*Source data*.
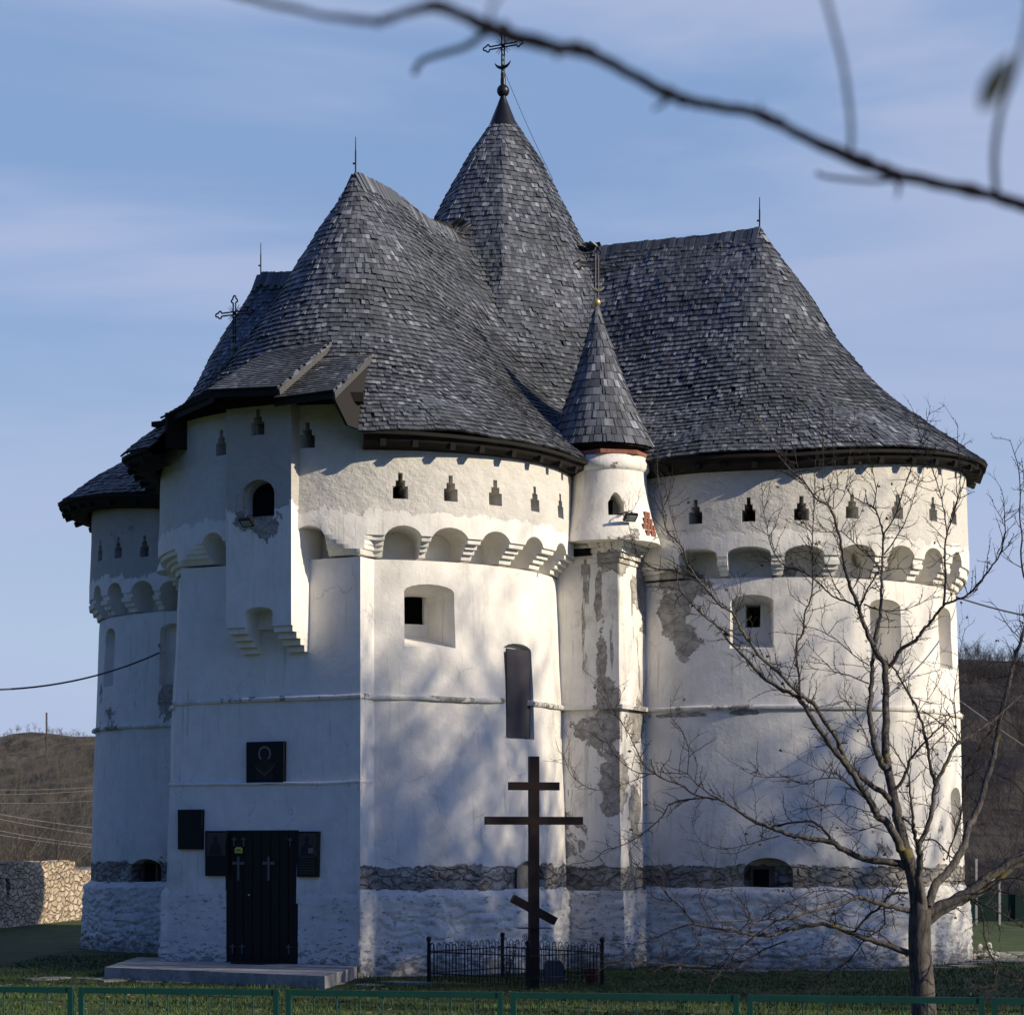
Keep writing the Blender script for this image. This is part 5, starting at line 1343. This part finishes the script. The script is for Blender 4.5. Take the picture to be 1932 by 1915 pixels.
# second tree, trunk beyond the right edge
random.seed(23)
TWW = MB(); tr = MB(); leaves = MB(); Yb = 29.5
def pp(l, key='B'):
    k = CR[key]; return [P3(k[0]+a/k[2], k[1]+b/k[2], Yb) for a, b in l]
tr.tube(catmull([P3(2060, 2000, Yb), P3(2050, 1700, Yb), P3(2030, 1400, Yb), P3(2000, 1200, Yb)], [.16, .13, .10, .06], 4)[0], [.16-.0077*i for i in range(13)], 10)
sec = [([(2200, 1900), (2080, 1600), (1930, 1420), (1890, 1200), (1900, 1060), (1880, 900), (1885, 700), (1870, 500), (1830, 360), (1800, 265)], 20, 4), ([(1930, 1000), (1915, 600), (1895, 430)], 9, 4), ([(1890, 1300), (1800, 1250), (1720, 1190)], 8, 4), ([(2150, 2100), (1980, 1960), (1880, 1870), (1800, 1790), (1740, 1700), (1690, 1620), (1630, 1575)], 12, 3),
       ([(2300, 2500), (2100, 2250), (1915, 2100), (1750, 2060), (1650, 2080)], 14, 4), ([(2250, 2900), (2050, 2700), (1915, 2660), (1800, 2560), (1600, 2440)], 14, 4), ([(2200, 3300), (1980, 3200), (1850, 3050), (1750, 2990)], 12, 4), ([(2100, 1300), (1960, 1100), (1930, 900), (1900, 820)], 8, 3)]
for l, w0_, w1_ in sec:
    P = pp(l); RR = [((w0_+(w1_-w0_)*i/(len(P)-1))/4.28)/2*Yb/F_PX for i in range(len(P))]; C_, R2 = catmull(P, RR, 4); TWW.tube(C_, R2, 5)
    acc = 0; nxt = .1
    for k in range(1, len(C_)):
        acc += (C_[k]-C_[k-1]).length
        while acc > nxt:
            d = (C_[k]-C_[k-1]).normalized(); sd = (d*.6+Vector((random.uniform(-1, 1), random.uniform(-.8, .8), random.uniform(-.5, 1.2)))*.8).normalized(); twig(C_[k], sd, random.uniform(.08, .40), .005, 1); nxt += random.uniform(.10, .22)
t2 = empty('bare_tree', (P3(2060, 1900, Yb).x, Yb, 0), 'bare twigs of a tree mostly beyond the right picture edge', 'tree')
tr.build('trunk', M_bark, t2, smooth=60); TWW.build('branches', M_twig, t2, smooth=60)
if leaves.f: leaves.build('dried_leaves', M_leaf, t2)

# generic bare tree for the tall ones out of frame and the brush on the slopes
def bare_tree(base, H, spread, seed, levels_=4, m=None, thick=.012, dens=1.0, sides=4):
    rnd = random.Random(seed); m = m or MB()
    def grow(p, d, L, r, lv):
        n = 5 if lv < 2 else 3; pts = [p]; rr_ = [r]; dd = d.copy()
        for k in range(n):
            dd = (dd+Vector((rnd.uniform(-1, 1), rnd.uniform(-1, 1), rnd.uniform(-.3, .7)))*.13).normalized(); pts.append(pts[-1]+dd*L/n); rr_.append(r*(1-.6*(k+1)/n))
        m.tube(pts, rr_, sides+2 if lv == 0 else sides, cap=False)
        if lv >= levels_: return
        nb = int((7 if lv == 0 else 5)*dens)
        for k in range(nb):
            t = rnd.uniform(.25 if lv == 0 else .2, 1.0); i = min(n-1, int(t*n)); q = pts[i].lerp(pts[i+1], t*n-i)
            az = rnd.uniform(0, 6.28); out = Vector((math.cos(az), math.sin(az), 0)); sd = (dd*.75+out*spread+Z*.15).normalized(); grow(q, sd, L*rnd.uniform(.38, .62), max(rr_[i]*.55, thick*.4), lv+1)
    grow(Vector(base), Vector((rnd.uniform(-.05, .05), rnd.uniform(-.05, .05), 1)).normalized(), H*.72, H*thick, 0)
    return m
# tall trees off to the right: they throw the soft dappled shade on the walls
lab = ['tall bare tree beyond the right edge, nearest to the camera', 'tall bare tree beyond the right edge, second in the row', 'tall bare tree beyond the right edge, third in the row', 'tall bare tree beyond the right edge, fourth in the row', 'tall bare tree beyond the right edge, fifth in the row', 'tall bare tree beyond the right edge, last in the row', 'smaller bare tree beyond the right edge, in front of the row', 'slender bare tree beyond the right edge, beside the smaller one']
SH = Vector((SDIR.x, SDIR.y, 0)).normalized()
spots = [(Vector((-2.6, 38.3, 0))+SH*30, 18.0), (Vector((-0.6, 39.0, 0))+SH*32, 19.0), (Vector((1.0, 41.0, 0))+SH*31, 15.5), (Vector((3.8, 40.6, 0))+SH*29, 15.0), (Vector((6.2, 41.3, 0))+SH*31, 15.0), (Vector((-4.8, 36.4, 0))+SH*30, 16), (Vector((-1.7, 38.6, 0))+SH*26, 14.5), (Vector((0.3, 39.2, 0))+SH*27, 14.0)]
for i, (p, H) in enumerate(spots):
    o = empty('tall_tree', p, lab[i], 'tree', 'tall bare trees out of frame at right')
    m = bare_tree(p, H, .62, 50+i, 4, thick=.022, dens=1.2); m.build('trunk', M_bark, o)
# low dense brush below them
m = MB()
for i in range(34):
    p = Vector((random.uniform(-6, 10), 40, 0)); q = Vector((p.x-.0, 37.5+random.uniform(0, 5), 0))+SH*random.uniform(27, 33); bare_tree(q, random.uniform(10.5, 13.0), .8, 300+i, 3, m, .014, 1.3)
tag(m.build('thicket', M_twig), 'bare thicket beyond the right edge', 'thicket', kind='stuff')

# brush on the left and right slopes: stuff
def slope_brush(x0f, x1f, y0, y1, n, mat, name, label, seed, hs_=(2.2, 5.0), th_=.010):
    random.seed(seed); m = MB()
    for i in range(n):
        y = y0+(y1-y0)*random.random()**.8; x = (random.uniform(x0f, x1f)-CX)*y/F_PX; bare_tree((x, y, terrain_h(x, y)-.1), random.uniform(*hs_), .75, seed+i, 2, m, th_, 1.4, 3)
    return tag(m.build(name, mat), label, 'brush', kind='stuff')
slope_brush(-120, 330, 100, 222, 760, M_brushfar, 'brush', 'grey brown bare brush covering the left hillside', 1000, (1.2, 3.0))
slope_brush(-120, 330, 236, 262, 320, M_brushfar, 'scrub', 'low scrub along the skyline of the left hill', 7000, (.4, 1.1), .014)
slope_brush(1740, 2080, 232, 262, 300, M_brushdk, 'scrub', 'uneven dark scrub along the skyline of the right hill', 8000, (.8, 2.6), .013)
slope_brush(1740, 2080, 78, 240, 640, M_brushdk, 'brush', 'dark bare brush covering the right hillside', 3000, (1.5, 3.8))
slope_brush(20, 200, 72, 100, 26, M_brushdk, 'brush', 'darker bushes behind the stone wall', 5000, (3, 6))
for i, (px, Yd, H, lb) in enumerate(((28, 92, 9.5, 'bare tree left in front of the hillside, near the picture edge'), (82, 98, 11, 'dark leaning bare tree in front of the left hillside'), (120, 104, 10, 'pale forked bare tree in front of the left hillside'), (150, 96, 8.5, 'bare tree just left of the shaded tower'))):
    x = (px-CX)*Yd/F_PX; o = empty('hillside_tree', (x, Yd, terrain_h(x, Yd)), lb, 'tree', 'bare trees before the left hillside'); m = bare_tree((x, Yd, terrain_h(x, Yd)-.2), H, .6, 77+i, 4, thick=.013); m.build('trunk', M_brushdk if i % 2 else M_brushfar, o)
x = (1845-CX)*232/F_PX; o = empty('skyline_bush', (x, 232, terrain_h(x, 232)), 'round bare bush on the skyline of the right hill', 'bush'); m = MB()
for k in range(9): bare_tree((x+random.uniform(-1.5, 1.5), 232, terrain_h(x, 232)-.5), random.uniform(3, 4.2), 1.0, 900+k, 3, m, .010, 1.2, 3)
m.build('crown', M_brushdk, o)

# ------------------------------------------------------------------ out-of-focus branch close to the camera
random.seed(5)
YN = 2.15
nb_ = empty('near_branch', P3(1940, 395, YN), 'out of focus bare branch crossing the sky close to the camera', 'branch')
def npx(l, y0=YN, y1=YN): return [P3(a, b, y0+(y1-y0)*i/(len(l)-1)) for i, (a, b) in enumerate(l)]
l = [(400, -22), (475, -2), (600, 28), (700, 42), (740, 35), (800, 14), (840, 16), (890, 38), (950, 65), (1050, 90), (1100, 97), (1180, 135), (1260, 178), (1330, 198), (1430, 215), (1500, 250), (1590, 292), (1690, 330), (1760, 345), (1880, 372), (1960, 400), (2060, 440)]
wd2 = [11, 12, 12, 14, 17, 20, 22, 26, 34, 27, 27, 23, 24, 23, 27, 24, 31, 29, 26, 27, 32, 34]
m = MB(); C_, R2 = catmull(npx(l, 2.0, 2.6), [w_/2*0.92*2.2/F_PX for w_ in wd2], 5)
for k in range(2, len(C_)-1): C_[k] = C_[k]+Vector((random.uniform(-1, 1), 0, random.uniform(-1, 1)))*.0010; R2[k] *= random.uniform(.88, 1.12)*(1.25 if k % 11 == 5 else 1)
m.tube(C_, R2, 10)
for k in range(7, len(C_), 11): m.sphere(C_[k]+Vector((0, 0, random.choice((-1, 1))*R2[k]*.7)), R2[k]*.75, 6); m.build('stem', M_near, nb_, smooth=60)
for l, wa_, wb_, ya, yb in (([(915, 62), (880, 88), (830, 103), (795, 116), (783, 136)], 14, 11, 2.3, 2.6), ([(1262, 180), (1250, 196), (1235, 206)], 13, 6, 2.3, 2.4), ([(1605, 290), (1605, 230), (1592, 130), (1570, 40), (1555, -15)], 9, 8, 2.4, 1.9), ([(1700, 335), (1660, 342), (1610, 340), (1560, 334), (1543, 328)], 9, 8, 2.5, 2.9), ([(1692, 340), (1696, 358), (1690, 376)], 13, 2, 2.5, 2.6),
                             ([(1880, 368), (1876, 300), (1886, 220), (1905, 160), (1935, 70), (1950, -10)], 12, 7, 2.45, 1.45), ([(1432, 214), (1434, 196)], 10, 4, 2.3, 2.3), ([(935, 62), (925, 25), (940, -8)], 8, 6, 2.1, 1.7), ([(1046, 94), (1052, 106)], 16, 9, 2.2, 2.2)):
    m = MB(); P = npx(l, ya, yb); C_, R2 = catmull(P, [(wa_+(wb_-wa_)*i/(len(P)-1))/2*ya/F_PX for i in range(len(P))], 5); m.tube(C_, R2, 8); m.sphere(C_[-1], R2[-1]*1.3, 6); m.build('side_twig', M_near, nb_, smooth=60)
m = MB(); c_ = P3(1880, 156, 1.55); s = 1.35*1.55/F_PX
ang_ = R_(62); d0 = Vector((math.cos(ang_), 0, math.sin(ang_))); d1 = Vector((-math.sin(ang_), 0, math.cos(ang_)))
pr = [(-46, 0), (-30, 11), (-5, 17), (20, 13), (46, 0), (20, -11), (-5, -15), (-30, -10)]
m.prism([(a*s, b*s) for a, b in pr], lambda p: c_+d0*p[0]+d1*p[1]+Vector((0, -.0008+abs(p[1])*.3, 0)), lambda p: c_+d0*p[0]+d1*p[1]+Vector((0, .0008+abs(p[1])*.3, 0))); m.build('leaf', M_leafg, nb_, fix=True)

*Instruction*. Where a line above contains the word "picture", copy that line.

*Reply*.
Keep writing the Blender script for this image. This is part 5, starting at line 1343. This part finishes the script. The script is for Blender 4.5. Take the picture to be 1932 by 1915 pixels.
t2 = empty('bare_tree', (P3(2060, 1900, Yb).x, Yb, 0), 'bare twigs of a tree mostly beyond the right picture edge', 'tree')
for i, (px, Yd, H, lb) in enumerate(((28, 92, 9.5, 'bare tree left in front of the hillside, near the picture edge'), (82, 98, 11, 'dark leaning bare tree in front of the left hillside'), (120, 104, 10, 'pale forked bare tree in front of the left hillside'), (150, 96, 8.5, 'bare tree just left of the shaded tower'))):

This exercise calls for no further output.